I think your algorithm runs in $$$O((n \log n)^{1.5})$$$ time, if the naive algorithm is written to run in $$$O(min(|S|, n / x \log n))$$$ time. This is a generous estimate, so in practice it should be faster. Unless we exploit some specific structure of suffix trees, I don't think we can claim $$$O(n^{1.5 - \epsilon})$$$ upper bound.

It doesn't seem to be accepting submissions currently, but some regionals get uploaded on Baekjoon or CF gyms.

Problems are now available for solving here.

For G, someone mentioned that this problem is similar and I'm guessing that it might be solved with the same ideas.

The official solution for the hardest few problems has been published yesterday. The solution for G follows the same steps as the paper, but simplifies the detail while keeping the solution fast enough. Most significantly, it avoids the usage of dynamic convex hulls.

Using the point-line duality, this problem is equivalent to finding the shortest $$$y$$$-distance between the upper $$$i$$$-level and the lower $$$(k+1-i)$$$-level for some $$$i$$$. This requires computing the $$$(\leq k)$$$-level, which is what the paper does.

We apply the duality again (i.e. come back to the same set of points), and first compute the convex layers. We're only interested in the first $$$k$$$ layers, so we simply compute the convex hull $$$k$$$ times in $$$O(nk \log n)$$$. Then we compute the $$$k$$$-level (not $$$(\leq k)$$$-level) by rotational sweeping. Every time we try to find the next point, we check all $$$O(k)$$$ candidates one by one (at most 2 per layer). Since the complexity of the $$$k$$$-level is $$$O(nk^{1/3})$$$, the sweep works in $$$O(nk^{4/3})$$$. Finally, we compute the $$$(\leq k)$$$-level using plane sweeping. Since the complexity of the $$$(\leq k)$$$-level is $$$O(nk)$$$ and we maintain $$$k$$$ lines every time, it works in $$$O(nk \log k)$$$. The total time complexity is thus $$$O(nk(\log n + k^{1/3}))$$$.

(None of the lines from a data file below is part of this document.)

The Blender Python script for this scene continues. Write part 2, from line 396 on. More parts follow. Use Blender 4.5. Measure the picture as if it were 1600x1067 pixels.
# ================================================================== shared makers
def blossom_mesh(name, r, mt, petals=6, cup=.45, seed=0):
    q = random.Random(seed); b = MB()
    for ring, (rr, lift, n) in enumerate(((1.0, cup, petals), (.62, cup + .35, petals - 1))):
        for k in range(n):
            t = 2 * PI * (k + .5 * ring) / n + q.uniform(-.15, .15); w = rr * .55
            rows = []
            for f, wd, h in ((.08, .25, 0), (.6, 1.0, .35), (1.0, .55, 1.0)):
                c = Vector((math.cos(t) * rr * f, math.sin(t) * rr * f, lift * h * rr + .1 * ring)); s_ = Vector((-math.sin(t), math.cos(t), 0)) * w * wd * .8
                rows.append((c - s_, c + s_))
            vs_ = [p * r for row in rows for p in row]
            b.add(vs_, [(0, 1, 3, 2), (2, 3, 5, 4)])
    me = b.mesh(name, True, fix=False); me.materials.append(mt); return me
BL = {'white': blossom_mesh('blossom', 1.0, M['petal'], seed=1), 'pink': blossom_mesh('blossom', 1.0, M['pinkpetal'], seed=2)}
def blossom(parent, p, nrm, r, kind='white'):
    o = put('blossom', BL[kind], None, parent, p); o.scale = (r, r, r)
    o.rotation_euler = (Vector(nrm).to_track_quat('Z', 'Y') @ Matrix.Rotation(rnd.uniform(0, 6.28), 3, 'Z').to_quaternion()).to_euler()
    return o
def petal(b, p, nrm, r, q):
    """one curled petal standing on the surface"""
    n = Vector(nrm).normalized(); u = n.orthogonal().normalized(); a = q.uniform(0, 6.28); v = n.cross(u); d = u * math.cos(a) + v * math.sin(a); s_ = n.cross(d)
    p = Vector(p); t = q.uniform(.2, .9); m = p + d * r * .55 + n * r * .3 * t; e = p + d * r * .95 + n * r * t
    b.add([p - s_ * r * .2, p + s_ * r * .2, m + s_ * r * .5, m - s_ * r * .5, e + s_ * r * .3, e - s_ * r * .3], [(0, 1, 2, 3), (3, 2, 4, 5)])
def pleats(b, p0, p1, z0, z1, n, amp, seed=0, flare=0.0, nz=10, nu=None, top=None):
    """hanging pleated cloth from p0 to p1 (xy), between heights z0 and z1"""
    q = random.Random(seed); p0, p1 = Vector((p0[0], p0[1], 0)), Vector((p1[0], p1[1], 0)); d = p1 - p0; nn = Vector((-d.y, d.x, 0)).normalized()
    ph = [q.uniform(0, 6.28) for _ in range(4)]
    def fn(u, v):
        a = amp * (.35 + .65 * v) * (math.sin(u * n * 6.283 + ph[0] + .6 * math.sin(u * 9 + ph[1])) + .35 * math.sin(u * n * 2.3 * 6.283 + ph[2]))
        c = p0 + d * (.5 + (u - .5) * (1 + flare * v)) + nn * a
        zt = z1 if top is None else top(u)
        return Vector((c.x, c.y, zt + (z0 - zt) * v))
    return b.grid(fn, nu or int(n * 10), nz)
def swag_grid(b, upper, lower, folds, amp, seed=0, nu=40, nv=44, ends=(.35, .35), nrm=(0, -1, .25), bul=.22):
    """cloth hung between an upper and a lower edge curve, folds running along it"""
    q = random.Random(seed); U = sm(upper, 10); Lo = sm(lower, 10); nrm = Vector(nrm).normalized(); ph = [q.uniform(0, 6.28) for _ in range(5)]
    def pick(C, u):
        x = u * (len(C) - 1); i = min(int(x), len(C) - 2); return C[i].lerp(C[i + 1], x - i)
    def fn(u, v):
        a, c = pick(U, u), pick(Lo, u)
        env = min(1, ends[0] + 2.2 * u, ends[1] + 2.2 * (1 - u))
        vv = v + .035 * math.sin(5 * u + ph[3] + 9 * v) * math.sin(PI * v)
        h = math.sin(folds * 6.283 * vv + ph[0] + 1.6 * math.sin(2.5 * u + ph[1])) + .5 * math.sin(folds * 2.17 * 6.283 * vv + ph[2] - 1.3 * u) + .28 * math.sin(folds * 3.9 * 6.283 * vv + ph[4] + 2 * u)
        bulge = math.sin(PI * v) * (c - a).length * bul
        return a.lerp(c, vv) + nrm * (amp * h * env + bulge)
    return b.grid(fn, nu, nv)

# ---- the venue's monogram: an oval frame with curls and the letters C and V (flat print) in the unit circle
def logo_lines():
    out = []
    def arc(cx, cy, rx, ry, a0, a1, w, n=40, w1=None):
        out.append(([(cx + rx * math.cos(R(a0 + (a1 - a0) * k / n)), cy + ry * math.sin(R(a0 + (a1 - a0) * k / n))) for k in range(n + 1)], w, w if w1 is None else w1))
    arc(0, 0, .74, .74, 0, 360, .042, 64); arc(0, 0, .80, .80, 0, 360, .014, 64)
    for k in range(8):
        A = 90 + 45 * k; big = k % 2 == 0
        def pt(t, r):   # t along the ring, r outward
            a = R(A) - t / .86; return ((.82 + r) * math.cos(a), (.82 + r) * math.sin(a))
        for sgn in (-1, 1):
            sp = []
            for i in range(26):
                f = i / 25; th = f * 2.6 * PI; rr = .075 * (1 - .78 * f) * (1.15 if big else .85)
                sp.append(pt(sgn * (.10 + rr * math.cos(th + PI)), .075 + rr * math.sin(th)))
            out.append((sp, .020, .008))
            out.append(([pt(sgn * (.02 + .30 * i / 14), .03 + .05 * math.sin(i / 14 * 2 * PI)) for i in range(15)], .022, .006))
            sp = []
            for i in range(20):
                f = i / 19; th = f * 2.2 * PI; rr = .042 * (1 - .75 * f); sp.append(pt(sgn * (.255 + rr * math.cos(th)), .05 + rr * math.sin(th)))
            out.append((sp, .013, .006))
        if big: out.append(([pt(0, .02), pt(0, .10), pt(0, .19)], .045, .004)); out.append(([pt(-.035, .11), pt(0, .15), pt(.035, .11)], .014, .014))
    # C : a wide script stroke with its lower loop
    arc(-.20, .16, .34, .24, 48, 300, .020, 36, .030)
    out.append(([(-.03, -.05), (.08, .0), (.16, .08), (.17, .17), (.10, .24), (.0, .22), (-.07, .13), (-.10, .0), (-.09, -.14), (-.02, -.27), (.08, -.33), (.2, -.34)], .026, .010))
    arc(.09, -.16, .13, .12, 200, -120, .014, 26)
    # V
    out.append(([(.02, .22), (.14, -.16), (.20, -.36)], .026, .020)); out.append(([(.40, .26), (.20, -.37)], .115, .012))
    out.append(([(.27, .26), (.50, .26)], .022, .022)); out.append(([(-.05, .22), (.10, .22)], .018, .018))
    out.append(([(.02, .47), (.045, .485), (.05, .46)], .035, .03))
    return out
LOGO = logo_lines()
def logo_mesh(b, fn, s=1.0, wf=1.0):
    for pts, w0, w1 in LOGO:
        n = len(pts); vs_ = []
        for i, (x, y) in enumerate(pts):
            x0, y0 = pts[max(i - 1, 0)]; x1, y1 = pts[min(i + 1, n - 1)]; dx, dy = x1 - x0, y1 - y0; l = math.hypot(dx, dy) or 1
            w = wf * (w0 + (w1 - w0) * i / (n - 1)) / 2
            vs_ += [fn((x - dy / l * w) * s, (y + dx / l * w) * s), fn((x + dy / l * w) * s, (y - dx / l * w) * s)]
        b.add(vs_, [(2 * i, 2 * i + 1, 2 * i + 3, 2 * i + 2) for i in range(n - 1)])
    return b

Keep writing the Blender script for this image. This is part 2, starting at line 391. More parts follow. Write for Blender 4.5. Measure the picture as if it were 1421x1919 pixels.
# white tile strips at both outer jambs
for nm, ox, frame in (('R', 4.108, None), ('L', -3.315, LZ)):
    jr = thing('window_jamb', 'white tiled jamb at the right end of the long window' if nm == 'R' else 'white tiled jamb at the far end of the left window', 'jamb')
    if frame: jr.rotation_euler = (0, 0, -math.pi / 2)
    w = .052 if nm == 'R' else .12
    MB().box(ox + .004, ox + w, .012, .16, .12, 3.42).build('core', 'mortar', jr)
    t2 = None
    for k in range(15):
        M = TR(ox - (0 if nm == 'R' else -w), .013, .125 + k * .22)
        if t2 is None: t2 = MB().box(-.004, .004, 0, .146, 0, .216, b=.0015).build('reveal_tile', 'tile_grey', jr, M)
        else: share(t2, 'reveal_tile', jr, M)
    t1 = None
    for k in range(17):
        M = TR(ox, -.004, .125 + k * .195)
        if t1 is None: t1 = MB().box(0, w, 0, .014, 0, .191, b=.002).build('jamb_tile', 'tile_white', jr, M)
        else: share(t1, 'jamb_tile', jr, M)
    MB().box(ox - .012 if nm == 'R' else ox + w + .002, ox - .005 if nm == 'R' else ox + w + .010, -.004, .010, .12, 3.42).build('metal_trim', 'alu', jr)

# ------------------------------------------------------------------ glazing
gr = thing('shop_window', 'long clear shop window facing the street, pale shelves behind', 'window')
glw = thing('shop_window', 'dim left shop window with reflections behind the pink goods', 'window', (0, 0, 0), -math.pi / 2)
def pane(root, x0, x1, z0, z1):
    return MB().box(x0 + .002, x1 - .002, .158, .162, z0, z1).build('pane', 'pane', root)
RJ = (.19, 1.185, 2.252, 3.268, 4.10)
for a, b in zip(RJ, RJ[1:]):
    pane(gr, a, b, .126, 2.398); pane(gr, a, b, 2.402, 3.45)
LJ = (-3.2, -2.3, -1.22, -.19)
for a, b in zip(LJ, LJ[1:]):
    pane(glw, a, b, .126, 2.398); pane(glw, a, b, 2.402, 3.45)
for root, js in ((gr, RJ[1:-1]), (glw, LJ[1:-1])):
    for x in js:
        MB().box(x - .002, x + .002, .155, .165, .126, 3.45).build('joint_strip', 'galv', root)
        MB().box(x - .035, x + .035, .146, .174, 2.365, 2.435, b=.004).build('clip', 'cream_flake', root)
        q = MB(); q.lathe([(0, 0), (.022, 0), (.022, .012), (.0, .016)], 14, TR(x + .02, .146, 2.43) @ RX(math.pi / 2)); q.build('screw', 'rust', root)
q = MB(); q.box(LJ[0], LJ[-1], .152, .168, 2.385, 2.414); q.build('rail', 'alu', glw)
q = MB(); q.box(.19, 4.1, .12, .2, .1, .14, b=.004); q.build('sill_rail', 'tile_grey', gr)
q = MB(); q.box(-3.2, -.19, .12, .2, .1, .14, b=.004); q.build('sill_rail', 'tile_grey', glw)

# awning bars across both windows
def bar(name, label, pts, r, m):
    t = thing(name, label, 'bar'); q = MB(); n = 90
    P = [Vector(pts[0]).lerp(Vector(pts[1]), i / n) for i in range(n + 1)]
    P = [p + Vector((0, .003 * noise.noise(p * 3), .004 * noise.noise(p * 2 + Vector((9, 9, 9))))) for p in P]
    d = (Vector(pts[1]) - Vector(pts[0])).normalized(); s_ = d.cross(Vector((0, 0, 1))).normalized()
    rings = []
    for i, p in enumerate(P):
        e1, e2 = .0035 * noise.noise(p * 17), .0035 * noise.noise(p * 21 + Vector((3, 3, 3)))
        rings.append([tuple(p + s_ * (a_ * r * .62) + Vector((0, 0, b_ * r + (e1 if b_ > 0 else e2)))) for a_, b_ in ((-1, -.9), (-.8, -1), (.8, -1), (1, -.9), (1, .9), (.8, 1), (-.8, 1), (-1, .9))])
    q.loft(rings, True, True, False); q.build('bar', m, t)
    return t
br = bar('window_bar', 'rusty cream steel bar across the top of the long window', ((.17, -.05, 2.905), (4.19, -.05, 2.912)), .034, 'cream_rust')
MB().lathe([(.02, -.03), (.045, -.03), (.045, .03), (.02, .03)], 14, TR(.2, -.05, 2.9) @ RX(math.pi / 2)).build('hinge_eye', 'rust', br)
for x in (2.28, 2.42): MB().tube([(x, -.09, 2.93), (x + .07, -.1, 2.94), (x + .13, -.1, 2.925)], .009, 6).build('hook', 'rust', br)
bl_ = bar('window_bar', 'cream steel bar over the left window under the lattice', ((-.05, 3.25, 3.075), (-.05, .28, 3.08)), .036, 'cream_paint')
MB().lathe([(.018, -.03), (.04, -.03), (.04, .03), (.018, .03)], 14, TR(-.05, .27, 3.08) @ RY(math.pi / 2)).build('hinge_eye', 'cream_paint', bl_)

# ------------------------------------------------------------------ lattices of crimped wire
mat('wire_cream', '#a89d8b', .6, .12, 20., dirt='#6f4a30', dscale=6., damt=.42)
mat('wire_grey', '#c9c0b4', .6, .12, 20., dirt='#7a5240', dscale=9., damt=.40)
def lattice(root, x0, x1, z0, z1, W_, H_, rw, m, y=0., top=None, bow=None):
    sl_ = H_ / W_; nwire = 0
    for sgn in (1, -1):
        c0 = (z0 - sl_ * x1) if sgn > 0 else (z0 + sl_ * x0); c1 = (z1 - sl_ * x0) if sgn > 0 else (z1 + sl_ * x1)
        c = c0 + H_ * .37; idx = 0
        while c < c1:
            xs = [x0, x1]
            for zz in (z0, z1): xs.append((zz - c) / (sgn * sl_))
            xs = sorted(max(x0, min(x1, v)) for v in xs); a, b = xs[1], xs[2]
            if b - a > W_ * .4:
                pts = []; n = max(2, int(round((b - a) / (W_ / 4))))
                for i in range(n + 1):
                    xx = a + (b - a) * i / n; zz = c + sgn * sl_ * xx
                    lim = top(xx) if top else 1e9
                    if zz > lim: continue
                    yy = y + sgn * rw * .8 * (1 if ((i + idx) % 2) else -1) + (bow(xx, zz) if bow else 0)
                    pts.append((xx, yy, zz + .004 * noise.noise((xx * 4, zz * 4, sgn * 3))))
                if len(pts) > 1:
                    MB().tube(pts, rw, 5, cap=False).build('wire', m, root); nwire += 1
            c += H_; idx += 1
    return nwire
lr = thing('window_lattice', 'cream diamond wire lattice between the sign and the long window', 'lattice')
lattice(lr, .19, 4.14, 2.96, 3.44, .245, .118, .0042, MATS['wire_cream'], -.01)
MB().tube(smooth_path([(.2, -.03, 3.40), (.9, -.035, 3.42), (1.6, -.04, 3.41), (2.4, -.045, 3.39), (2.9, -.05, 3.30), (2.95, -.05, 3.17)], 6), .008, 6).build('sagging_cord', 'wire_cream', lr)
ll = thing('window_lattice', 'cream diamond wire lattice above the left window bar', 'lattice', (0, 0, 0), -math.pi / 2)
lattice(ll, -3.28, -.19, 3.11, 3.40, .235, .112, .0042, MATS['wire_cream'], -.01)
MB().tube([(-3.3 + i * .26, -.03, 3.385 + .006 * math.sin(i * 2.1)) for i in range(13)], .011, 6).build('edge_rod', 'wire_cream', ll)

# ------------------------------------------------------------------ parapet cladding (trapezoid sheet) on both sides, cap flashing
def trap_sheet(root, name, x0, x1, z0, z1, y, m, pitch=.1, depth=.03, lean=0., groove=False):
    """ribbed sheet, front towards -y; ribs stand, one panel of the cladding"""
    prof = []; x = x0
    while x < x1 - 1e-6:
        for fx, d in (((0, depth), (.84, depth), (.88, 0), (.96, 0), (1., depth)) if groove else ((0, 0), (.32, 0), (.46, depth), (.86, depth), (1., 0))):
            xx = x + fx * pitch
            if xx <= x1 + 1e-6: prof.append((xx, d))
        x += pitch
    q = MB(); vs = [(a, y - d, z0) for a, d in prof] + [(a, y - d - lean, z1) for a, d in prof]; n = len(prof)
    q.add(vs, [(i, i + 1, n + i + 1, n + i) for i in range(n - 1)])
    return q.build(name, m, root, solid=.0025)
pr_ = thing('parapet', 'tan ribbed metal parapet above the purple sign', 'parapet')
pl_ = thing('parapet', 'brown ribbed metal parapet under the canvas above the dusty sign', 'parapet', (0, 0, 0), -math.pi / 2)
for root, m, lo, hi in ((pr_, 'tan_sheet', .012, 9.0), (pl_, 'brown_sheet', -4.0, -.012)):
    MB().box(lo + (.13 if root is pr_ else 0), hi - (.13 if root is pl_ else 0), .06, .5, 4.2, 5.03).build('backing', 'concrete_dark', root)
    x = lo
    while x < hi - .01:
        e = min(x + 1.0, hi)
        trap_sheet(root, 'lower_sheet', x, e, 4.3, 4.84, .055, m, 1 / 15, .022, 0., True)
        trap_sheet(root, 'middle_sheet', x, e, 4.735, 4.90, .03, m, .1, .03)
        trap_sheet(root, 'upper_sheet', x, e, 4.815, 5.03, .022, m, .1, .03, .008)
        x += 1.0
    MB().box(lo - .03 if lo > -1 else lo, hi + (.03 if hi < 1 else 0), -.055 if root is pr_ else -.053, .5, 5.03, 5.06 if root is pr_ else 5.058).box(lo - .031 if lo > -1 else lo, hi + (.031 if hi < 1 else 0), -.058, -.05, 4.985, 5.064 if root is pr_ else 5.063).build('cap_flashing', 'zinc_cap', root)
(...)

The problem reduces to finding two cycles of the same length. The lengths of cycles are bounded by $$$3$$$ and $$$n$$$, and there are at least $$$n - 2$$$ back edges when you consider any normal spanning forest (any DFS forest in particular). If there are two cycles of the same length containing exactly one back edge each, we're done. Else, all cycles have distinct lengths, and for every integer between $$$3$$$ and $$$n$$$ (both inclusive), there exists a cycle of that length with exactly one back edge. Consider two cycles of length $$$n$$$ and $$$n - 1$$$, and XOR them. Since there already exists a 3-cycle with exactly one back edge, and this new cycle has exactly 2 back edges, we are done.